Guillermo Bermejo, a member of Free Peru who was elected to Congress in spring, does have ties to Shining Path, according to the public prosecutor’s office. “We are socialists, and our path to a new Constitution is a first step, and, if we take power, we are not going to leave it,” Bermejo says on recording that he says was made a year ago. “If, in the worst-case scenario, it were to go bad for us, it must go bad under our flag — not under someone else’s.”
Castillo leads the socially conservative faction of the otherwise-left-wing Free Peru. An evangelical Christian, he has been vocal in his opposition to legalizing abortion and allowing same-sex marriage.
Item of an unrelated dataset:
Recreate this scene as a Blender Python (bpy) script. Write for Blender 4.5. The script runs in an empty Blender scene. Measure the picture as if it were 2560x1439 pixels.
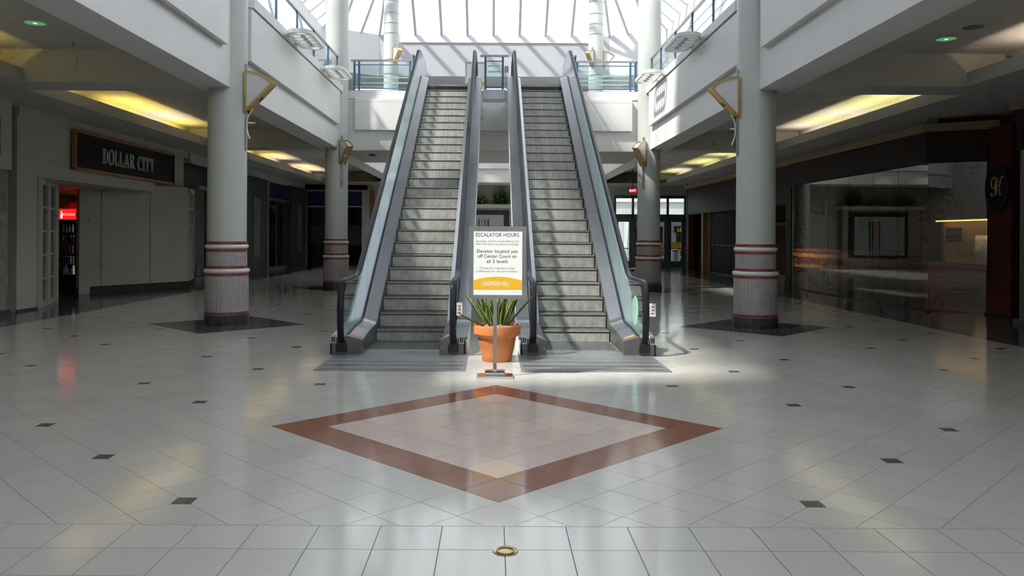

The new president has proposed nationalizing the mining industry, including oil and gas extraction, if contracts with companies are not renegotiated satisfactorily, and overhauling the pension system to favor workers. He aims to ensure that the private sector benefits a majority of Peruvians and plans to boost state spending on agriculture and education.
Castillo has announced plans to “deactivate” the Constitutional Court and create a tribunal to which members are voted in by the public rather than by the legislature. He has also proposed a Constitutional Assembly to rewrite Peru’s constitution “with the color, scent and flavor of the people.”
Just under 50% of voters cast their ballots against Castillo in the second round, and he received 19% support in the first round. Free Peru has 37 of the 130 seats of the unicameral legislature, giving it just under 30% backing from lawmakers. Over half the seats are occupied by Fujimorists, neoliberals and conservatives. “Before he assumes power, Castillo needs to reach some agreements,” the Peruvian political analyst Gonzalo Banda said. “He cannot introduce reforms without the support of Congress.”